• **Information supplied**:
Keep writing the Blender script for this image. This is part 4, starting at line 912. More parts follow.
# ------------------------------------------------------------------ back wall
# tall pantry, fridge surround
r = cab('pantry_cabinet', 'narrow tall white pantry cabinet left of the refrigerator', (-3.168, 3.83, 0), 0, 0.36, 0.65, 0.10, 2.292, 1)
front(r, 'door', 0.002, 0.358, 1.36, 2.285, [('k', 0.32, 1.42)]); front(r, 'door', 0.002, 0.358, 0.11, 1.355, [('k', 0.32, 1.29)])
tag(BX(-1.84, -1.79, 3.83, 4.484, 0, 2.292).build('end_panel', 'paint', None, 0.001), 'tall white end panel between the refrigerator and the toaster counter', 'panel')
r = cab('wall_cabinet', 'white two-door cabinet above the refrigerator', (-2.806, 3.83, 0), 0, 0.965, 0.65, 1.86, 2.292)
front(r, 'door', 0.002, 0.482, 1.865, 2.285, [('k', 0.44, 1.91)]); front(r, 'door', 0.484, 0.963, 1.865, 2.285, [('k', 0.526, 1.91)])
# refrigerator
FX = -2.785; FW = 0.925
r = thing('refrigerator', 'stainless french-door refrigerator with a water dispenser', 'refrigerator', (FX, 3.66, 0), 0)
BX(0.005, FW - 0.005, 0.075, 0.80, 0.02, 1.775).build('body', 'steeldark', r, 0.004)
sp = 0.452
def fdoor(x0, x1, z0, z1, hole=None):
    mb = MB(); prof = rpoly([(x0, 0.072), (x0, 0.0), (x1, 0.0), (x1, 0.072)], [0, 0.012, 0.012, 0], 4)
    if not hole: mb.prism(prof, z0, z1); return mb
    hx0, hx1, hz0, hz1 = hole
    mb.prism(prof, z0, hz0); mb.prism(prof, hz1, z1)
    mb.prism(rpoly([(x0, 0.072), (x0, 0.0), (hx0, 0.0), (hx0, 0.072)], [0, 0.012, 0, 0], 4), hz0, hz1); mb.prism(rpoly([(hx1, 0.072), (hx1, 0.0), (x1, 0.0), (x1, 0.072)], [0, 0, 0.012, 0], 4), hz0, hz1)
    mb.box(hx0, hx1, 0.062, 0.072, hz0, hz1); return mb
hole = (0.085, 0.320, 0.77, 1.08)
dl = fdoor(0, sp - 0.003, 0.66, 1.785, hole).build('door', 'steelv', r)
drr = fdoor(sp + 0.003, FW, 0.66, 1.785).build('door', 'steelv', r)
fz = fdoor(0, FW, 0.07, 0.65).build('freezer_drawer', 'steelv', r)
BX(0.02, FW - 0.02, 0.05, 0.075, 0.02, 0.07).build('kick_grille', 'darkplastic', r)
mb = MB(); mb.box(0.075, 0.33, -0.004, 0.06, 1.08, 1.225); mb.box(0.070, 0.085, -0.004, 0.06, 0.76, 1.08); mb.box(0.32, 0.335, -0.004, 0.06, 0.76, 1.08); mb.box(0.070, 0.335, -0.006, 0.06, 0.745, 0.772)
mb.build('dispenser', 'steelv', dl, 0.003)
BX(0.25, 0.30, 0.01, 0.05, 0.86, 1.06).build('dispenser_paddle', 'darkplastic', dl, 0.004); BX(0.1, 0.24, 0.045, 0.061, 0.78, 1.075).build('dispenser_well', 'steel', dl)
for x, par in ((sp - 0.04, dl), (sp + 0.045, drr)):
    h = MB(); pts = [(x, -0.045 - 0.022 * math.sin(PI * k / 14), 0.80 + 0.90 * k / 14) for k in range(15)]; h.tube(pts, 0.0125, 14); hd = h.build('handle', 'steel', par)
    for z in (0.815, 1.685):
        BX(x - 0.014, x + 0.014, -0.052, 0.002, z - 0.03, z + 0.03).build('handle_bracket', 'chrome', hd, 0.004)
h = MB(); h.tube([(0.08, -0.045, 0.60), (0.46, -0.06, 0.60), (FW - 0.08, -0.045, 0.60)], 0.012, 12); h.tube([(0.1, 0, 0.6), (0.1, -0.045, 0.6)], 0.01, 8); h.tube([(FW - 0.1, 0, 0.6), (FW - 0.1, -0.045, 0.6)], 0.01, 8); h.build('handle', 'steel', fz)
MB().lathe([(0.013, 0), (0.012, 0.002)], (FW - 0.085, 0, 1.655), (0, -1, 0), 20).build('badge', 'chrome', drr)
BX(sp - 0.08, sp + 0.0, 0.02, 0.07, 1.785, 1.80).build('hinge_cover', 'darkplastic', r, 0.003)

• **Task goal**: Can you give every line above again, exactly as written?

• **Answer below**:
Keep writing the Blender script for this image. This is part 4, starting at line 912. More parts follow.
# ------------------------------------------------------------------ back wall
# tall pantry, fridge surround
r = cab('pantry_cabinet', 'narrow tall white pantry cabinet left of the refrigerator', (-3.168, 3.83, 0), 0, 0.36, 0.65, 0.10, 2.292, 1)
front(r, 'door', 0.002, 0.358, 1.36, 2.285, [('k', 0.32, 1.42)]); front(r, 'door', 0.002, 0.358, 0.11, 1.355, [('k', 0.32, 1.29)])
tag(BX(-1.84, -1.79, 3.83, 4.484, 0, 2.292).build('end_panel', 'paint', None, 0.001), 'tall white end panel between the refrigerator and the toaster counter', 'panel')
r = cab('wall_cabinet', 'white two-door cabinet above the refrigerator', (-2.806, 3.83, 0), 0, 0.965, 0.65, 1.86, 2.292)
front(r, 'door', 0.002, 0.482, 1.865, 2.285, [('k', 0.44, 1.91)]); front(r, 'door', 0.484, 0.963, 1.865, 2.285, [('k', 0.526, 1.91)])
# refrigerator
FX = -2.785; FW = 0.925
r = thing('refrigerator', 'stainless french-door refrigerator with a water dispenser', 'refrigerator', (FX, 3.66, 0), 0)
BX(0.005, FW - 0.005, 0.075, 0.80, 0.02, 1.775).build('body', 'steeldark', r, 0.004)
sp = 0.452
def fdoor(x0, x1, z0, z1, hole=None):
    mb = MB(); prof = rpoly([(x0, 0.072), (x0, 0.0), (x1, 0.0), (x1, 0.072)], [0, 0.012, 0.012, 0], 4)
    if not hole: mb.prism(prof, z0, z1); return mb
    hx0, hx1, hz0, hz1 = hole
    mb.prism(prof, z0, hz0); mb.prism(prof, hz1, z1)
    mb.prism(rpoly([(x0, 0.072), (x0, 0.0), (hx0, 0.0), (hx0, 0.072)], [0, 0.012, 0, 0], 4), hz0, hz1); mb.prism(rpoly([(hx1, 0.072), (hx1, 0.0), (x1, 0.0), (x1, 0.072)], [0, 0, 0.012, 0], 4), hz0, hz1)
    mb.box(hx0, hx1, 0.062, 0.072, hz0, hz1); return mb
hole = (0.085, 0.320, 0.77, 1.08)
dl = fdoor(0, sp - 0.003, 0.66, 1.785, hole).build('door', 'steelv', r)
drr = fdoor(sp + 0.003, FW, 0.66, 1.785).build('door', 'steelv', r)
fz = fdoor(0, FW, 0.07, 0.65).build('freezer_drawer', 'steelv', r)
BX(0.02, FW - 0.02, 0.05, 0.075, 0.02, 0.07).build('kick_grille', 'darkplastic', r)
mb = MB(); mb.box(0.075, 0.33, -0.004, 0.06, 1.08, 1.225); mb.box(0.070, 0.085, -0.004, 0.06, 0.76, 1.08); mb.box(0.32, 0.335, -0.004, 0.06, 0.76, 1.08); mb.box(0.070, 0.335, -0.006, 0.06, 0.745, 0.772)
mb.build('dispenser', 'steelv', dl, 0.003)
BX(0.25, 0.30, 0.01, 0.05, 0.86, 1.06).build('dispenser_paddle', 'darkplastic', dl, 0.004); BX(0.1, 0.24, 0.045, 0.061, 0.78, 1.075).build('dispenser_well', 'steel', dl)
for x, par in ((sp - 0.04, dl), (sp + 0.045, drr)):
    h = MB(); pts = [(x, -0.045 - 0.022 * math.sin(PI * k / 14), 0.80 + 0.90 * k / 14) for k in range(15)]; h.tube(pts, 0.0125, 14); hd = h.build('handle', 'steel', par)
    for z in (0.815, 1.685):
        BX(x - 0.014, x + 0.014, -0.052, 0.002, z - 0.03, z + 0.03).build('handle_bracket', 'chrome', hd, 0.004)
h = MB(); h.tube([(0.08, -0.045, 0.60), (0.46, -0.06, 0.60), (FW - 0.08, -0.045, 0.60)], 0.012, 12); h.tube([(0.1, 0, 0.6), (0.1, -0.045, 0.6)], 0.01, 8); h.tube([(FW - 0.1, 0, 0.6), (FW - 0.1, -0.045, 0.6)], 0.01, 8); h.build('handle', 'steel', fz)
MB().lathe([(0.013, 0), (0.012, 0.002)], (FW - 0.085, 0, 1.655), (0, -1, 0), 20).build('badge', 'chrome', drr)
BX(sp - 0.08, sp + 0.0, 0.02, 0.07, 1.785, 1.80).build('hinge_cover', 'darkplastic', r, 0.003)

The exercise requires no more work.